══ Source records ══

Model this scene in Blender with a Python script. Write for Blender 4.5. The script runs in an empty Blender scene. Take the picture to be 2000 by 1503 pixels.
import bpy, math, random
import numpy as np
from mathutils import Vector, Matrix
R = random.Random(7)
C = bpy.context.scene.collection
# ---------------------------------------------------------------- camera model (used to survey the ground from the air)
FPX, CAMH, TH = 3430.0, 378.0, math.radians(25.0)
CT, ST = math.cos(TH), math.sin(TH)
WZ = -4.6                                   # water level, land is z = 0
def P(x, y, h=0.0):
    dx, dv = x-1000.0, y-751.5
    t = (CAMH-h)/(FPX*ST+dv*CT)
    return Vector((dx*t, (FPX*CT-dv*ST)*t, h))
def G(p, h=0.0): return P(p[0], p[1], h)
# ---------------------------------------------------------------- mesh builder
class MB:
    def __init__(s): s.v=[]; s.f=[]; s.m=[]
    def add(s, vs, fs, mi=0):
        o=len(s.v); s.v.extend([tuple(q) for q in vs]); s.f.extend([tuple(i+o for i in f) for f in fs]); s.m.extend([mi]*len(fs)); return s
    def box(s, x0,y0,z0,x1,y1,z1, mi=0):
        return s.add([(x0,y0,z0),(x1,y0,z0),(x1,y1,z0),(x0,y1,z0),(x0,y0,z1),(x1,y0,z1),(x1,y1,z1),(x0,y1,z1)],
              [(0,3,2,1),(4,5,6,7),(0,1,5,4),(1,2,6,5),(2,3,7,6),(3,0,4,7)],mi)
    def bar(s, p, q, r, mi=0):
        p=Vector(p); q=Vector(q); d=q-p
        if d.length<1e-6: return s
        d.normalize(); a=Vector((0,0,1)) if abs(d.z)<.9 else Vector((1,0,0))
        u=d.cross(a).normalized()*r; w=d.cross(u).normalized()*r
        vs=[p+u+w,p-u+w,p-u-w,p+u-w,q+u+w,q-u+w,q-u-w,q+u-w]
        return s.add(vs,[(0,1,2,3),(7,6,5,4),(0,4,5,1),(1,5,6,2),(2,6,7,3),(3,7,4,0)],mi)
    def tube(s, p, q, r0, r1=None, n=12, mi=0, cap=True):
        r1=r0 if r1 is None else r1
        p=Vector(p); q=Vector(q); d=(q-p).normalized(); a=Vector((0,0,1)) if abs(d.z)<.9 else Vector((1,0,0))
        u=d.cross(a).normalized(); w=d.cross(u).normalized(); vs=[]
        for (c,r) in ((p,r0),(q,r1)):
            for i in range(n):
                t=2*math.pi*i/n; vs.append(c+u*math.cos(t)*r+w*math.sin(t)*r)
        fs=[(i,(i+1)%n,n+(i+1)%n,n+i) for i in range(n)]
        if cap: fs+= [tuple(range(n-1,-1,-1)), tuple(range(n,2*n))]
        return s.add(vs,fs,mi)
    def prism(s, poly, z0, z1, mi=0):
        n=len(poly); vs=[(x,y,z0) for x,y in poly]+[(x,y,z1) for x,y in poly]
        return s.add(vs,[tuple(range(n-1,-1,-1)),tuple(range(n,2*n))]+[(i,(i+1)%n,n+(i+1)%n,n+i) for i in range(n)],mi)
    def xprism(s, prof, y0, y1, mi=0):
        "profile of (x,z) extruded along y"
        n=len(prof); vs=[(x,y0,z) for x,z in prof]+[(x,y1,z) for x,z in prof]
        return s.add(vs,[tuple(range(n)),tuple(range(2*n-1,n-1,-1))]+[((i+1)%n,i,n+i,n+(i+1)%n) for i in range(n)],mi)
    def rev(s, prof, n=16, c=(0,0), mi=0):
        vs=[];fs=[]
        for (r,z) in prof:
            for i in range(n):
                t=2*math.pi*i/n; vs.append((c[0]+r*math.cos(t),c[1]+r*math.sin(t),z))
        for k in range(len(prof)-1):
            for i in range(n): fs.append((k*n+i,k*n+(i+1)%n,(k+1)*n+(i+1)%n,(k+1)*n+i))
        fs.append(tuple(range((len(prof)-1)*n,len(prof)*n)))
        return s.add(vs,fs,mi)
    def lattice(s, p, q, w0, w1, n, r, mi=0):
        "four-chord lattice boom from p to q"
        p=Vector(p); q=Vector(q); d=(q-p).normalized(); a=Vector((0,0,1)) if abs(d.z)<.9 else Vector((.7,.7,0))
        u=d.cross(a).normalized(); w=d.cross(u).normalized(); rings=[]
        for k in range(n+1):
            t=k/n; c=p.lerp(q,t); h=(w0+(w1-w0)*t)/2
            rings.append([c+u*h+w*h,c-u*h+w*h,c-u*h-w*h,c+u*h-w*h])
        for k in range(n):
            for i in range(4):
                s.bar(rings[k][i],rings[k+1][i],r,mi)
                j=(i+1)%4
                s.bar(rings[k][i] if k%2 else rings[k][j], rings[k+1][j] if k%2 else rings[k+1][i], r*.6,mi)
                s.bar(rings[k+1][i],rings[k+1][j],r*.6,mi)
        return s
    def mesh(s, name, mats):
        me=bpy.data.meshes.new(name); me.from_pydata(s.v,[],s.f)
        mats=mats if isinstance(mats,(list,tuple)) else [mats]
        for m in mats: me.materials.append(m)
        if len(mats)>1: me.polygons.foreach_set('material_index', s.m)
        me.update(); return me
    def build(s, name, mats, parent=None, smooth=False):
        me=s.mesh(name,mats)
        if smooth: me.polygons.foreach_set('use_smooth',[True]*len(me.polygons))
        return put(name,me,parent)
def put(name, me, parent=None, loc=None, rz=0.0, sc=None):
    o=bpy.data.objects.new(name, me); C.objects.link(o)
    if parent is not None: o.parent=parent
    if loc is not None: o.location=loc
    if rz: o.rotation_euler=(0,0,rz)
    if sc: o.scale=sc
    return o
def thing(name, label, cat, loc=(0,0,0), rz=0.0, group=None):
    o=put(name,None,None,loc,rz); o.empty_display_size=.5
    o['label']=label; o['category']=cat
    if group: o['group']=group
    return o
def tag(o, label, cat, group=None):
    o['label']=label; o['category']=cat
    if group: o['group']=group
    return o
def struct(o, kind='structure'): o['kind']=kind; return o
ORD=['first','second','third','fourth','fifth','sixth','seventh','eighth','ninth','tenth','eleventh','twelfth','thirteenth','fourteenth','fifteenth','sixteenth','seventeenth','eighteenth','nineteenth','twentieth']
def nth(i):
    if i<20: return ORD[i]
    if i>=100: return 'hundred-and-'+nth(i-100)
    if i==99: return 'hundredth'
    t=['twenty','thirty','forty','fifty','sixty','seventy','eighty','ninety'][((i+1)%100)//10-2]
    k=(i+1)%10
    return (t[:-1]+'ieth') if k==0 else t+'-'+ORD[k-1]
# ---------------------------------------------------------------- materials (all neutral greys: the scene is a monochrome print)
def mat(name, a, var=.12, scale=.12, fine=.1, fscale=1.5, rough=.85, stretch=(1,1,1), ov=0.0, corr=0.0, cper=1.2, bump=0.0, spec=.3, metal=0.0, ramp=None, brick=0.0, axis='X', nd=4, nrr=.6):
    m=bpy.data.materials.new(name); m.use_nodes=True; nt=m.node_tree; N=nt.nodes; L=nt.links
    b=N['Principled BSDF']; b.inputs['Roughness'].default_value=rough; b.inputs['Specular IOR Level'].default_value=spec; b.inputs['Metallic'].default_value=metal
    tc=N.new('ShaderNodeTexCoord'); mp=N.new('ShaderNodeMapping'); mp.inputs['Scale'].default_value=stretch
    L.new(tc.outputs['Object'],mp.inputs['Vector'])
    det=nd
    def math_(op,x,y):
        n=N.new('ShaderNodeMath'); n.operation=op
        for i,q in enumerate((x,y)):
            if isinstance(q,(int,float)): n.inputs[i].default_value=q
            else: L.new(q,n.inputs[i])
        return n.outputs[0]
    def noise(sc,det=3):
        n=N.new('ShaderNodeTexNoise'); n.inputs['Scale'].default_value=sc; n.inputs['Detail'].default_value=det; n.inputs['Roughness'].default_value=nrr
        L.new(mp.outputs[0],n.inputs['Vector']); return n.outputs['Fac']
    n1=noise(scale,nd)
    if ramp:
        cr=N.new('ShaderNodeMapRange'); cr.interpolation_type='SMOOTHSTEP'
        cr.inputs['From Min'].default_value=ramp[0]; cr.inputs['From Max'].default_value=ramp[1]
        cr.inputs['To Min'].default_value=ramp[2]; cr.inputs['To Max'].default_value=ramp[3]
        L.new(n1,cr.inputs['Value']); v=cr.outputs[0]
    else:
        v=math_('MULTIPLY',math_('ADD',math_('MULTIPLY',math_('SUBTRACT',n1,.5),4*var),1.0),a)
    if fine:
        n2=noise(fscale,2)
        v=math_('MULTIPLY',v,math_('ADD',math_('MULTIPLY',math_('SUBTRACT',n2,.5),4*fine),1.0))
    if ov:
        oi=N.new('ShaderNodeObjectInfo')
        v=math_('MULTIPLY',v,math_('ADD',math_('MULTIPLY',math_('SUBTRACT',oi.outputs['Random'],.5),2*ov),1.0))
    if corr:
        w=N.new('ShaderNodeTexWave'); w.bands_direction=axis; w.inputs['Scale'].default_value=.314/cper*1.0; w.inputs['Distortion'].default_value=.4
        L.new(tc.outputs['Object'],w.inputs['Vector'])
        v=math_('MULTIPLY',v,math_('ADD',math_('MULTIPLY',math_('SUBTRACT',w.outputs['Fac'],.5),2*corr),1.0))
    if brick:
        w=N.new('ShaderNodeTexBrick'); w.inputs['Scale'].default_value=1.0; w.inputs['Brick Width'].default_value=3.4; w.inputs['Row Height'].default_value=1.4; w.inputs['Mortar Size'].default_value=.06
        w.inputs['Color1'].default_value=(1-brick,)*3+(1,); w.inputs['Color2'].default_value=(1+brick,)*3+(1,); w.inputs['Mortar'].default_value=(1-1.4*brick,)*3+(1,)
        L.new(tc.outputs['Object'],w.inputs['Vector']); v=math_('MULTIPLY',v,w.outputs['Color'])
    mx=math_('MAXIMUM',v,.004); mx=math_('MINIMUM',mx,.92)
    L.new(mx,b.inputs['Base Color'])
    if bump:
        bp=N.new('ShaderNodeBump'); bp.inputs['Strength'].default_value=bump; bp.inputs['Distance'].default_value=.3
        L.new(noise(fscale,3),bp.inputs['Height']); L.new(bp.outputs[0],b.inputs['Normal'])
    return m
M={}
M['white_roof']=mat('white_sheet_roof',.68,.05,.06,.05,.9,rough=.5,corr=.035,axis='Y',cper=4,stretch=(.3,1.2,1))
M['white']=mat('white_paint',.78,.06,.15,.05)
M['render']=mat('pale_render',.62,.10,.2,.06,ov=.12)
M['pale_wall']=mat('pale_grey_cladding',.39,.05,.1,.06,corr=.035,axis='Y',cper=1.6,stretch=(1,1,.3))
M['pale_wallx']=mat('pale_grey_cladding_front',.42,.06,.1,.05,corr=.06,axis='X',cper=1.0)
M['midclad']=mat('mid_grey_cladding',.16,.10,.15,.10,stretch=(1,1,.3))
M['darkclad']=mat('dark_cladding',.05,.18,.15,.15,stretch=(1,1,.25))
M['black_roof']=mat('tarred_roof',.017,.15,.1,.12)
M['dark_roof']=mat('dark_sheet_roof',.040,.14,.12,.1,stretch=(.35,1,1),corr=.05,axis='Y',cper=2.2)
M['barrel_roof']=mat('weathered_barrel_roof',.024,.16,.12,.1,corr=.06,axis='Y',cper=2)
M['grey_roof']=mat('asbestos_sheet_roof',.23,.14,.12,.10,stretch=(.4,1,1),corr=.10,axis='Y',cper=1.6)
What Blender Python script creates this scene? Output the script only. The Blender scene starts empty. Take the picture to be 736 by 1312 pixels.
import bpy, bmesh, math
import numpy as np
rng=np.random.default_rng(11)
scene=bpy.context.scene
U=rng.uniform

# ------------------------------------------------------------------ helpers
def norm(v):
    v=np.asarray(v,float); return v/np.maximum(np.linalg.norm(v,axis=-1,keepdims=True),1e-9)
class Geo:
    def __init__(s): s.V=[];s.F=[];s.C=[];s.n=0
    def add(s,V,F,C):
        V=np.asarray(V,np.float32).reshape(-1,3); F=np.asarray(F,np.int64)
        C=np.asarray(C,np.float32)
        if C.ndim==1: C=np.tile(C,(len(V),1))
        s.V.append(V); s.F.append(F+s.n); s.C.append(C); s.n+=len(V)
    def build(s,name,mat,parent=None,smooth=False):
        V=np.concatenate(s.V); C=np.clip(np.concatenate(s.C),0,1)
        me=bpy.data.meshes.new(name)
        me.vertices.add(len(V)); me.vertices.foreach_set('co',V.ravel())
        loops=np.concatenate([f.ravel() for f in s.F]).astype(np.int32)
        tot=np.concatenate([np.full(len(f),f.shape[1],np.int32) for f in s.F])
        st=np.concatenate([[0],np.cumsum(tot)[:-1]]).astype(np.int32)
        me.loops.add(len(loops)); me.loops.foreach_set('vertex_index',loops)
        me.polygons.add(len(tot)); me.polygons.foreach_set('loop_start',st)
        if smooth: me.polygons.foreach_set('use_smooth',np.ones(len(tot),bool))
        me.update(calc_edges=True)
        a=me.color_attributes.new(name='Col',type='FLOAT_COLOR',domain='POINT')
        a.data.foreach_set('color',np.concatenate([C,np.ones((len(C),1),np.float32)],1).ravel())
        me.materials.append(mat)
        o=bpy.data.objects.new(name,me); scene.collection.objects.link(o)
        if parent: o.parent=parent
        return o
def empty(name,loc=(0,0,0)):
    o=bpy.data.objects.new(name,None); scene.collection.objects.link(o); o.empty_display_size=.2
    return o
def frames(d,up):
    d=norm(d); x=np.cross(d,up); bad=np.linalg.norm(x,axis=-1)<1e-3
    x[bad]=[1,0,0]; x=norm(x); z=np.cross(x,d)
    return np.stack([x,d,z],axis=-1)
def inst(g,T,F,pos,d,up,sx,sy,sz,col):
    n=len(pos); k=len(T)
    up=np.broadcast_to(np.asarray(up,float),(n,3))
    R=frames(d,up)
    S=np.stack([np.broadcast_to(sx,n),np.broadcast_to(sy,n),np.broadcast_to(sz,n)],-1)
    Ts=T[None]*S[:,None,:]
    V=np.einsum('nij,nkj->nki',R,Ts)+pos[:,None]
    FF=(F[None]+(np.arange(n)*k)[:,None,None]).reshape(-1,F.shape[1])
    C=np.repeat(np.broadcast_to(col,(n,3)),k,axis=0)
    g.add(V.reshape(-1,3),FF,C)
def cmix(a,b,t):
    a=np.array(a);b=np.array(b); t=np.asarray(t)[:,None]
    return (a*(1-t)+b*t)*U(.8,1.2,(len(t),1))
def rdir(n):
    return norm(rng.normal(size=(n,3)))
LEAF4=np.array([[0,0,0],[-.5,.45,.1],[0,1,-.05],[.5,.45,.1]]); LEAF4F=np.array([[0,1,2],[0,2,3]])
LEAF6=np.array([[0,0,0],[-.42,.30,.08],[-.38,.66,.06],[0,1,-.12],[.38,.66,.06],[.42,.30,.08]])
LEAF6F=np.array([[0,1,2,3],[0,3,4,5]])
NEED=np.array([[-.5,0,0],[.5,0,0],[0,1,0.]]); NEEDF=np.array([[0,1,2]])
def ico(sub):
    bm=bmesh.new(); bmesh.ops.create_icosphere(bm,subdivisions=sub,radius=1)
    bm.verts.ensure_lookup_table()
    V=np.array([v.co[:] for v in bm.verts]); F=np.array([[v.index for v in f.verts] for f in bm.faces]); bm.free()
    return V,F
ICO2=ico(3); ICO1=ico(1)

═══

Exercise:
Locate the string "picture" in the listing above and copy every line where it occurs.

Result:
Model this scene in Blender with a Python script. Write for Blender 4.5. The script runs in an empty Blender scene. Take the picture to be 2000 by 1503 pixels.
What Blender Python script creates this scene? Output the script only. The Blender scene starts empty. Take the picture to be 736 by 1312 pixels.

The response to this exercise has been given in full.